Both airlines also look forward to exploring potential opportunities for further cooperation for the benefit of their customers. No specific areas of potential cooperation have been agreed.
JetBlue Airways Corporation (Nasdaq: JBLU) and Deutsche Lufthansa AG (Xetra: WKN 823212 ) today announced an agreement for Lufthansa to make a minority equity investment in JetBlue. This transaction represents the first significant investment by a European air carrier in a U.S. point-to-point air carrier.
Under the terms of the agreement, which has been approved by the Boards of both companies, Lufthansa will purchase in a private placement approximately 42 million newly issued common shares of JetBlue, or 19% of JetBlue’s equity after giving effect to the issuance. Lufthansa is acquiring the shares at a price of $7.27 per share, or a total of approximately $300 million, representing a 16% premium to yesterday’s closing price of $6.25.
The agreement provides that a Lufthansa nominee will be appointed to the Board of Directors upon the closing of the transaction. The Lufthansa nominee will be a Class II director and will be up for election at JetBlue’s annual meeting in 2008.
„We are very pleased to become an investor in JetBlue,” said Lufthansa Group Chairman and Chief Executive Officer Wolfgang Mayrhuber. “Our investment reflects the confidence we have in JetBlue´s quality, growth potential and management team. This investment presents Lufthansa with a compelling opportunity to invest in the U.S. point-to-point carrier market as the industry continues to evolve. The transaction links two airlines with international reputations for quality, innovation and a service culture.”

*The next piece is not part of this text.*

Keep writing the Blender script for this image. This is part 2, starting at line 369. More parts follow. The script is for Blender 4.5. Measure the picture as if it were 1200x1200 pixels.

„We welcome this significant endorsement of JetBlue’s franchise from one of the most respected leaders in global aviation,” said Dave Barger, JetBlue’s CEO. „The agreement reaffirms our belief in JetBlue’s disciplined growth plan and will also improve our balance sheet and give us greater financial flexibility as we move into 2008.”
JetBlue shareholder approval is not required in connection with the transaction, which is subject to regulatory review and approval, and is expected to close in the first quarter of 2008.